Success for me may look like loss to you. Success for you may look trivial or irrelevant to others.

Plus, there's the ambiguity of when exactly to take stock of our lives. Sure, it's easy enough to look back at the lives of the dead and subjectively objectify, but I'd guess that most folks reading this now aren't already dead (at least on the outside). While there's still time to make a move or two, is it really fair or even useful to judge a person's existence as a state of success or failure?

I generally suck at math, but I'd guess the likelihood of the exact outcome I hope for every time I make a choice is bound to be in an extreme minority to the possibilities of anything else happening. That makes me wonder if we place higher value on rare success. The greater the unlikelihood of something awesome happening, the better it feels when it happens. I think this is true often enough to make us miss the times when we can be proud of our more ordinary successes.

What we really mean by SUCCESS is a happily ever after, though, isn't it? This state of future settled bliss where the ordinary would appear extraordinary to our present selves.

For some that's a happy home of familial and material wealth. Not necessarily excessive but with more than enough to pay the bills and provide a safe, comfortable environment for the last forty to fifty years of your own life and at least the first eighteen of your hypothetical kids. More love than debt and enough time for friends and hobbies while still working enough to feel like a productive member of society. 

For others, having a clean well less than two miles away, a chicken in the yard, and a healthy minimum of parasitic worms is the height of luxury.

For me, I'd take somewhere to sleep and enough to eat so long as I can spend my time making art. It's not some kinda ascetic aesthetic I'm after or a holier-than-thou minimalism. Really, it's just a longing not to be messed with. The objects I cherish the most are the things I make and the tools I use to make them.
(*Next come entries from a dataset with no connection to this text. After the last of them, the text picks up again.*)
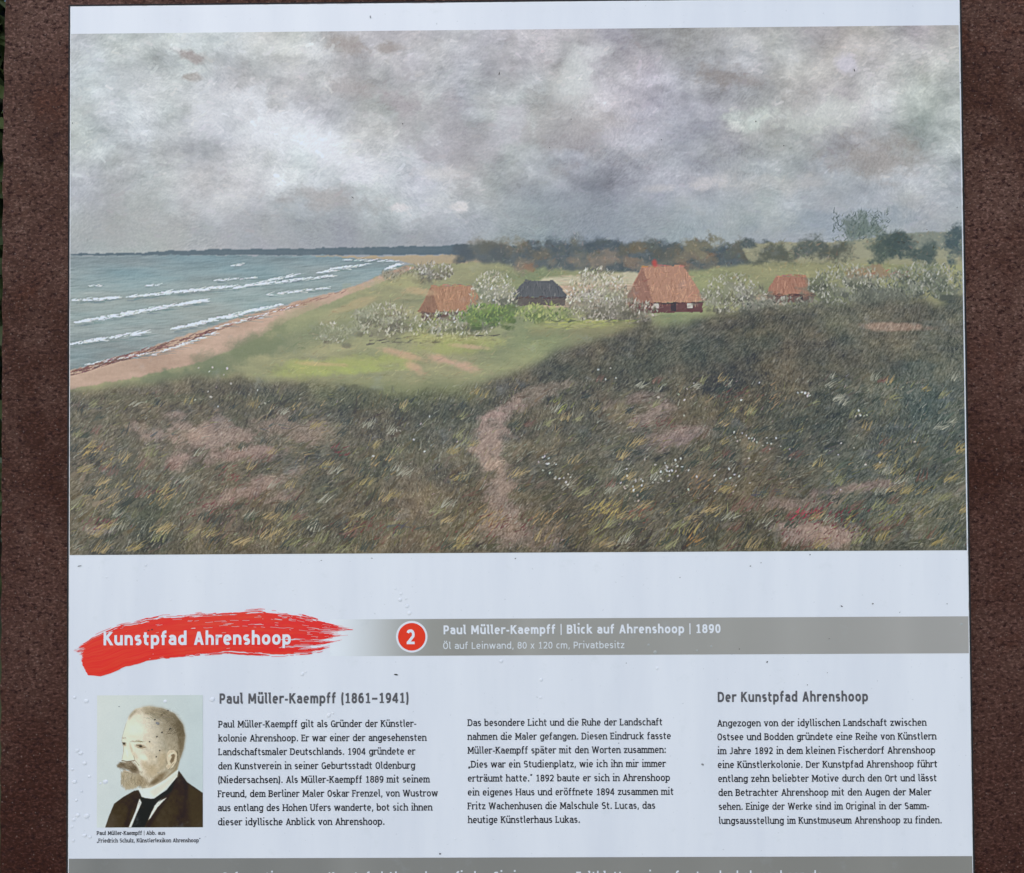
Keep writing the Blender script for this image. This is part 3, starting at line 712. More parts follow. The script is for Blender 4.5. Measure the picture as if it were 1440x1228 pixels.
def print_mat(name, r0=0.22, r1=0.42, dirt=True):
    m, t, b = new_mat(name, 0.3, 0.5)
    a = t.nodes.new('ShaderNodeVertexColor'); a.layer_name = 'Col'; co = obj_co(t); c = a.outputs[0]
    if dirt: c = mixc(t, ramp(t, noise(t, co, 55, 5, .7), [(.58, 0.), (.82, .28)]), c, (.42, .43, .42))
    t.links.new(c, b.inputs['Base Color']); gloss(t, b, co, r0, r1); return m
M_print = print_mat('printed_picture')
M_grey = print_mat('printed_grey_bar')
M_red = print_mat('printed_red', dirt=False)
M_photo = print_mat('printed_photograph')

def inkmat(name, c):
    m, t, b = new_mat(name, 0.32, 0.32)
    co = obj_co(t); k = np.array(c)
    t.links.new(mixc(t, ramp(t, noise(t, co, 300, 4, .7), [(.45, 0.), (.75, .5)]), tuple(k), tuple(np.minimum(k * 1.25 + .004, .82))), b.inputs['Base Color']); return m
M_black = inkmat('ink_black', (.010, .011, .017))
M_head = inkmat('ink_grey', ink((90, 94, 102)))
M_wtext = inkmat('ink_white', (.80, .80, .80))
M_wtext2 = inkmat('ink_pale_grey', (.72, .73, .72))
M_badge = inkmat('ink_red', ink((224, 66, 54)))
M_badge_ring = inkmat('ink_ring_white', (.80, .79, .79))
M_dirt, t, b = new_mat('dark_grime', 0.8, 0.2)
co = obj_co(t); t.links.new(mixc(t, noise(t, co, 900, 3), (.020, .018, .016), (.07, .06, .05)), b.inputs['Base Color'])
M_gap_shadow, t, b = new_mat('gap_shadow_black', 0.8, 0.2)
co = obj_co(t); t.links.new(mixc(t, noise(t, co, 200, 4), (.012, .012, .013), (.035, .032, .030)), b.inputs['Base Color'])
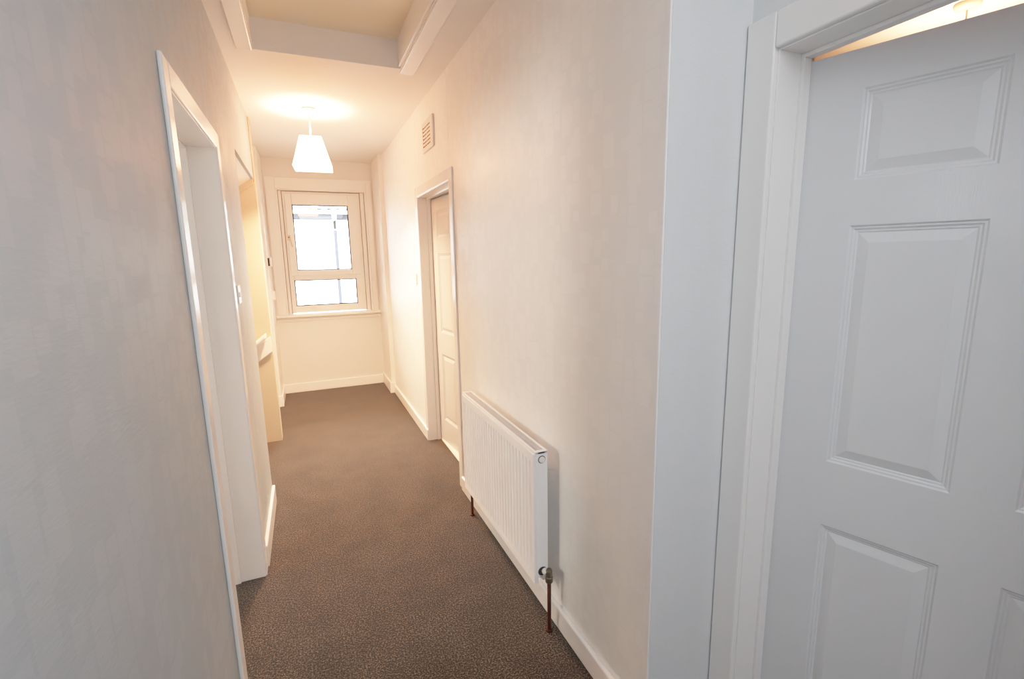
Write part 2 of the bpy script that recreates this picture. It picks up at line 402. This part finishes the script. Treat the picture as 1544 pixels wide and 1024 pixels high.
# ------------------------------------------------------------------ six-panel doors
PANELS = [(.118, .366, 1.660, 1.868), (.118, .366, .935, 1.552), (.118, .366, .205, .752)]
def panel_door(name, width, height, thick, mat, hinge, angle, label, panels=PANELS, handle=True):
    """leaf built in local space: s along +X from the hinge, thickness in Y (front face y=0, looking to -Y), Z up"""
    bm = bmesh.new()
    rects = list(panels) + [(width - b, width - a, c, d) for a, b, c, d in panels]
    xs = sorted({0, width} | {v for r in rects for v in r[:2]})
    zs_ = sorted({0, height} | {v for r in rects for v in r[2:]})
    RING = [(0, 0), (.004, .0035), (.0075, .0035), (.0115, .0065), (.015, .0065), (.018, .0085), (.042, .0015)]
    def V(x, y, z): return bm.verts.new((x, y, z))
    for y0, sg in ((0, 1), (thick, -1)):
        for i in range(len(xs) - 1):
            for k in range(len(zs_) - 1):
                r = (xs[i], xs[i + 1], zs_[k], zs_[k + 1])
                if r in rects:
                    prev = None
                    for o, d in RING:
                        y = y0 + sg * d
                        ring = [V(r[0] + o, y, r[2] + o), V(r[1] - o, y, r[2] + o), V(r[1] - o, y, r[3] - o), V(r[0] + o, y, r[3] - o)]
                        if prev:
                            for q in range(4): bm.faces.new((prev[q], prev[(q + 1) % 4], ring[(q + 1) % 4], ring[q]))
                        prev = ring
                    bm.faces.new(prev)
                else:
                    bm.faces.new((V(r[0], y0, r[2]), V(r[1], y0, r[2]), V(r[1], y0, r[3]), V(r[0], y0, r[3])))
    for a, b in (((0, 0), (width, 0)), ((width, 0), (width, height)), ((width, height), (0, height)), ((0, height), (0, 0))):
        bm.faces.new((V(a[0], 0, a[1]), V(b[0], 0, b[1]), V(b[0], thick, b[1]), V(a[0], thick, a[1])))
    bmesh.ops.remove_doubles(bm, verts=bm.verts[:], dist=1e-5)
    mb = MB(); mb.bm.free(); mb.bm = bm
    o = mb.build(name, mat)
    o.location = hinge; o.rotation_euler = (0, 0, angle)
    struct(o, label, 'door')
    if handle:
        for y0, g in ((0, -1), (thick, 1)):
            h = MB().lathe([(.0, g * .001), (.025, g * .001), (.025, g * .008), (.010, g * .010), (.009, g * .045), (.0, g * .047)], (width - .055, y0, 1.0), 'y', 24, False)
            h.tube([(width - .055, y0 + g * .042, 1.0), (width - .10, y0 + g * .046, 1.0), (width - .17, y0 + g * .042, .998)], .008)
            h.build('door_handle', M_chrome, o, smooth=True)
    for hz in (.22, height - .25):
        MB().lathe([(.0, -.045), (.006, -.045), (.006, .045), (.0, .045)], (-.004, thick + .002, hz), 'z', 12, False).build('hinge', M_chrome, o)
    return o
# near right: hinged at the far jamb, pushed 18 degrees into the room
# local +X must run from the hinge toward the camera: direction (sin18, -cos18)
a18 = math.atan2(-.9514, .3079)
panel_door('door_1', .836, 1.958, .038, M_door, (XD + .101, NJ1 - .008, .008), a18,
           'white six-panel door pushed ajar in the near right doorway')
a6 = math.atan2(-math.cos(math.radians(6.2)), math.sin(math.radians(6.2)))
panel_door('door_2', .838, 1.925, .036, M_door, (XR + .0945, RJ1 - .010, .012), a6,
           'white six-panel door slightly ajar in the far right doorway beyond the radiator',
           panels=[(.105, .366, 1.640, 1.835), (.105, .366, .91, 1.52), (.105, .366, .19, .735)])
# left: folded back open inside the room, hinged at the near jamb
panel_door('door_3', LJ1 - LJ0 - .016, 1.945, .036, M_door, (XL - LT - .004, LJ0 - .004, .008), math.radians(182),
           'white six-panel door standing open inside the room at the left doorway')
struct(MB().box(XR + .093, XR + .135, RJ0 + .005, RJ1 - .005, 0, .011).build('trim_13', M_trim, bevel=.003),
       'thin pale threshold strip under the far right door', 'trim')

# ------------------------------------------------------------------ window
FY = 5.935
w = empty('window_1', ((WX0 + WX1) / 2, FY, WZ0)); struct(w, 'white framed two-pane window at the end of the hallway', 'window')
def wpart(mb, name, mat, bevel=0, parent=w):
    o = mb.build(name, mat, parent, bevel=bevel)
    if parent is w: o.location = -Vector(w.location)
    return o
def ring(mb, x0, x1, z0, z1, wl, wr, wb, wt, y0, y1):
    mb.box(x0, x0 + wl, y0, y1, z0, z1); mb.box(x1 - wr, x1, y0, y1, z0, z1)
    mb.box(x0 + wl, x1 - wr, y0, y1, z0, z0 + wb); mb.box(x0 + wl, x1 - wr, y0, y1, z1 - wt, z1); return mb
# timber box lining, narrow bead, main frame
b = ring(MB(), WX0, WX1, WZ0, WZ1, .016, .016, .002, .012, YE - .002, FY + .03)
bs = MB().box(WX0 + .012, WX0 + .060, FY + .02, FY + .05, WZ0, WZ1 - .010).box(WX1 - .070, WX1 - .012, FY + .02, FY + .05, WZ0, WZ1 - .010).box(WX0 + .016, WX1 - .016, FY + .02, FY + .05, WZ1 - .024, WZ1 - .010)
wpart(bs, 'joint_shadow', M_joint)  # brown strips behind the frame joints, painting in their shadow gaps
b.box(WX0 + .021, WX0 + .050, FY - .012, FY + .07, WZ0, WZ1 - .012).box(WX1 - .062, WX1 - .021, FY - .012, FY + .07, WZ0, WZ1 - .012)
wpart(b, 'window_lining', M_upvc, .003)
FX0, FX1, FZ0, FZ1, MZ = WX0 + .056, WX1 - .068, .905, 2.244, 1.327
U = (-.066, .520, 1.384, 2.104)   # upper glass
L = (-.110, .560, .984, 1.277)    # lower glass
fr = MB()
fr.box(FX0, L[0], FY, FY + .06, FZ0, FZ1).box(L[1], FX1, FY, FY + .06, FZ0, FZ1)
fr.box(L[0], L[1], FY, FY + .06, FZ0, L[2]).box(L[0], L[1], FY, FY + .06, L[3], 1.335).box(L[0], L[1], FY, FY + .06, 2.200, FZ1)
wpart(fr, 'window_frame', M_upvc, .004)
sx0, sx1, sz0, sz1 = FX0 + .022, FX1 - .022, 1.325, 2.222
sash = wpart(ring(MB(), sx0, sx1, sz0, sz1, U[0] - sx0, sx1 - U[1], U[2] - sz0, sz1 - U[3], FY - .016, FY + .05), 'sash', M_upvc, .006)
for nm, G, par, yy in (('upper', U, sash, FY + .012), ('lower', L, w, FY + .022)):
    g = ring(MB(), G[0] - .001, G[1] + .001, G[2] - .001, G[3] + .001,   .012, .012, .012, .012, yy - .008, yy + .004)
    o = g.build('gasket', M_gasket, par)
    p = MB().box(G[0], G[1], yy, yy + .004, G[2], G[3]).build('pane', M_glass, par)
    if par is w: o.location = p.location = -Vector(w.location)
# handle on the sash
hd = MB().box(-.133, -.108, FY - .028, FY - .016, 1.715, 1.775)
hd.tube([(-.1205, FY - .028, 1.757), (-.1205, FY - .052, 1.757), (-.114, FY - .056, 1.73), (-.095, FY - .056, 1.645)], .0085)
h = hd.build('window_handle', M_handle, sash, bevel=.002)
MB().lathe([(.0, 0), (.007, 0), (.007, .004), (.0, .004)], (-.1225, FY - .0625, 1.748), 'y', 14, False).build('lock_button', M_dark, h)
# architrave around window, sill, apron
b = MB().box(AL + .017, WX0, YE - .016, YE, WZ0, WZ1 + .118).box(WX1, AR - .02, YE - .016, YE, WZ0, WZ1 + .118).box(WX0, WX1, YE - .016, YE, WZ1, WZ1 + .118)
struct(b.build('trim_14', M_upvc, bevel=.004), 'wide cream architrave around the end window', 'trim')
struct(MB().box(AL, AR, YE - .045, FY, WZ0 - .03, WZ0).build('window_sill', M_upvc, bevel=.008), 'cream window sill spanning the end wall', 'window sill')
struct(MB().box(AL, AR, YE - .010, YE, WZ0 - .075, WZ0 - .03).build('trim_15', M_plain, bevel=.003), 'thin apron strip under the window sill', 'trim')

# window of the left room, opposite its doorway
w2 = empty('window_2', (-2.86, 2.0, LWZ0)); struct(w2, 'white framed window of the room beyond the left doorway', 'window')
b = MB()
for y0, y1, z0, z1 in ((LWY0, LWY0 + .06, LWZ0, LWZ1), (LWY1 - .06, LWY1, LWZ0, LWZ1), (LWY0 + .06, LWY1 - .06, LWZ0, LWZ0 + .06), (LWY0 + .06, LWY1 - .06, LWZ1 - .06, LWZ1)):
    b.box(-2.899, -2.83, y0, y1, z0, z1)
b.build('window_frame', M_upvc, w2, bevel=.004).location = -Vector(w2.location)
MB().box(-2.862, -2.858, LWY0 + .06, LWY1 - .06, LWZ0 + .06, LWZ1 - .06).build('pane', M_glass, w2).location = -Vector(w2.location)

# ------------------------------------------------------------------ pendant light
def pendant(name, x, y, z0, drop, label, full, bulb):
    r = empty(name, (x, y, z0)); tag(r, label, 'ceiling light')
    MB().lathe([(.0, 0), (.050, 0), (.050, -.008), (.046, -.020), (.030, -.026), (.010, -.030), (.0, -.030)], (0, 0, 0), 'z', 32, False).build('ceiling_rose', M_rose, r, smooth=True)
    MB().tube([(0, 0, -.028), (0, 0, -drop)], .0042).build('cord', M_plastic, r, smooth=True)
    MB().lathe([(.0, -drop + .004), (.014, -drop), (.019, -drop - .02), (.019, -drop - .065), (.0, -drop - .065)], (0, 0, 0), 'z', 20, False).build('lamp_holder', M_plastic, r, smooth=True)
    zb_ = -drop - .105
    s = MB(); bmesh.ops.create_uvsphere(s.bm, u_segments=20, v_segments=12, radius=.036, matrix=Matrix.Translation((0, 0, zb_)))
    s.build('bulb', bulb, r, smooth=True)
    top, bot = -drop - .012, -drop - .227
    sh = MB()
    wt, wb_ = (.072, .131) if full else (.09, .15)
    T = [(-wt, -wt), (wt, -wt), (wt, wt), (-wt, wt)]; B = [(-wb_, -wb_), (wb_, -wb_), (wb_, wb_), (-wb_, wb_)]
    for i in range(4):
        j = (i + 1) % 4
        sh.quad((*T[i], top), (*T[j], top), (*B[j], bot), (*B[i], bot))
    bmesh.ops.remove_doubles(sh.bm, verts=sh.bm.verts[:], dist=1e-5)
    so = sh.build('lamp_shade', M_shade if full else M_shade2, r)
    m = so.modifiers.new('solid', 'SOLIDIFY'); m.thickness = .002
    wire = MB()
    for k in range(4):
        a = math.pi / 4 + k * math.pi / 2
        wire.tube([(.018 * math.cos(a), .018 * math.sin(a), -drop - .015), (wt * 1.38 * math.cos(a), wt * 1.38 * math.sin(a), top - .001)], .0016, 6)
    wire.build('shade_carrier', M_plastic, so)
    r.rotation_euler = (0, 0, math.radians(-4))
    return r
pendant('pendant_light', .127, 3.935, H, .190, 'lit pendant with a square tapered white shade hanging in the hallway', True, M_bulb)
pendant('pendant_light', 2.81, 1.34, H, .30, 'pendant glimpsed through the gap above the near right door', False, M_bulb2)

# ------------------------------------------------------------------ radiator
rad = empty('radiator', (XR, 1.998, .20)); tag(rad, 'white ribbed panel radiator hung low on the right wall', 'radiator')
RX0, RX1, RY0, RY1, RZ0, RZ1 = .742, .800, 1.540, 2.455, .205, .765
def rpart(mb, name, mat, parent=rad, **k):
    o = mb.build(name, mat, parent, **k)
    if parent is rad: o.location = -Vector(rad.location)
    return o
def ribbed(x, sgn, y0, y1, z0, z1, depth, n, mz):
    """ribbed steel face: n pressed flutes, each a trapezoid groove with sloping ends"""
    mb = MB(); bm = mb.bm
    pitch = (y1 - y0 - .03) / n
    prof = [(y0, 0), (y0 + .015, 0)]
    for i in range(n):
        a = y0 + .015 + i * pitch
        prof += [(a + pitch * .30, 0), (a + pitch * .42, 1), (a + pitch * .68, 1), (a + pitch * .80, 0)]
    prof += [(y1 - .015, 0), (y1, 0)]
    rows = [(z0, 0), (z0 + mz, 0), (z0 + mz + .014, 1), (z1 - mz - .014, 1), (z1 - mz, 0), (z1, 0)]
    grid = [[bm.verts.new((x + sgn * depth * p[1] * r[1], p[0], r[0])) for p in prof] for r in rows]
    for A, B in zip(grid, grid[1:]):
        for i in range(len(prof) - 1): bm.faces.new((A[i], A[i + 1], B[i + 1], B[i]))
    # back and rims so the panel is a closed plate
    xb = x + sgn * .018
    q = [bm.verts.new((xb, y, z)) for y, z in ((y0, z0), (y1, z0), (y1, z1), (y0, z1))]
    bm.faces.new(q)
    bm.faces.new([*grid[0], q[1], q[0]]); bm.faces.new([*grid[-1], q[2], q[3]])
    bm.faces.new([g[0] for g in grid] + [q[3], q[0]]); bm.faces.new([g[-1] for g in grid] + [q[2], q[1]])
    return mb
rpart(ribbed(RX0, 1, RY0 + .004, RY1 - .004, RZ0, RZ1 - .012, .0135, 27, .034), 'front_panel', M_rad)
rpart(ribbed(RX1, -1, RY0 + .012, RY1 - .012, RZ0, RZ1 - .014, .0055, 27, .034), 'back_panel', M_rad)
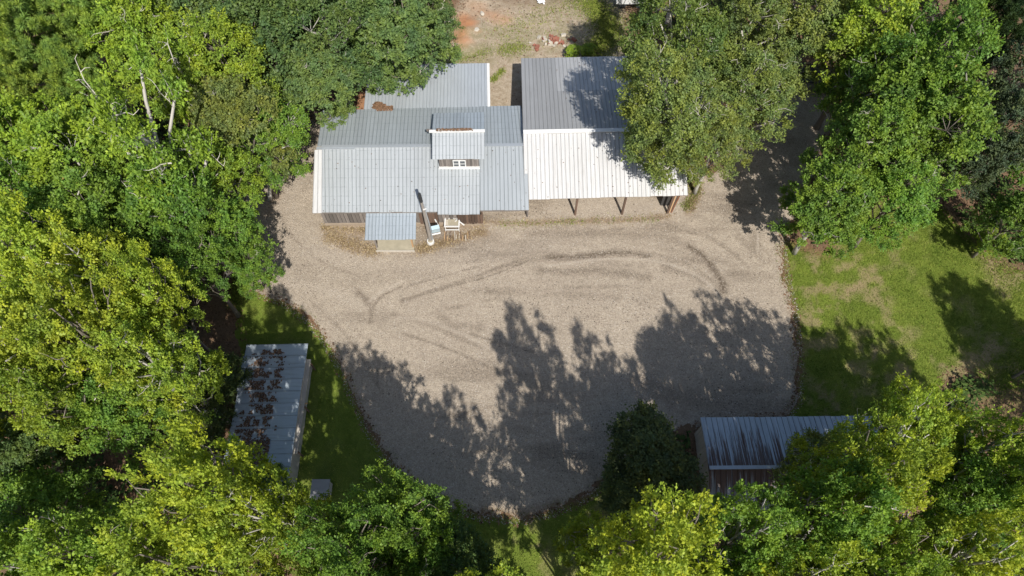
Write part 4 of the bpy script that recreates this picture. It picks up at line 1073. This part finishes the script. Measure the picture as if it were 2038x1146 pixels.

I have nothing against this standard of working hard to have a comfortable house and family and salary and all that, but I've all too often been in a position where my inability to really grasp that desire means I'm seen as useless or lazy.

Yeah, I know I shouldn't care so much about what other people think of me, but other people are kinda terrifying. Unlike in high school when I worried if people didn't like my clothes or my hair or my sense of humor, now I'm mostly just worried that the person in front of me in line is gonna pull out a knife or try to strangle me.

The thing about paranoia is it's a lot like racism—it only takes one act of violence to make an entire group look bad in the eyes of the close-minded.

Success, therefore, isn't just a matter of place and possessions but a state of mind. Wouldn't it be nice to have what I want, to live where I want, to be free to do what I want? Wouldn't it be even nicer to be able to think about myself and the world the way I want?

My success won't look like yours. Nor will yours likely look anything like mine. Our goals are different, after all.

If I get a strike but it's in someone else's lane, I don't get to call it a successful bowl. I can try, though, and—to stretch this metaphor out a few frames—I'd say many of us do. It's like buying a car based on city mileage then taking it off-roading. It's like being an expert in arachnology called in to consult on peach farming because fuzzy.

It's like using the priorities and historical context of one generation to make general statements about what a separate generation should be thinking and doing, based solely on what life was like back when you were that age. Sure, I can relate to some of what Nick Carraway is feeling setting out on his own in a new town with new friends, but even an Old Sport like me might have some trouble using The Great Gatsby to find my way around Long Island.

The sleepless dream a lot while the dreamless sleep so silent.

Who knows where I'll be this time next week or the next, but if I decide it's any of your gosh darn bidness, you can be sure it'll be found right here.

Thanks for reading,
Odist

p.s. - Just heard the newest mix of my new single, Painkiller, to come out this summer. Been a long and windy road, but this is still about the music, ain't it?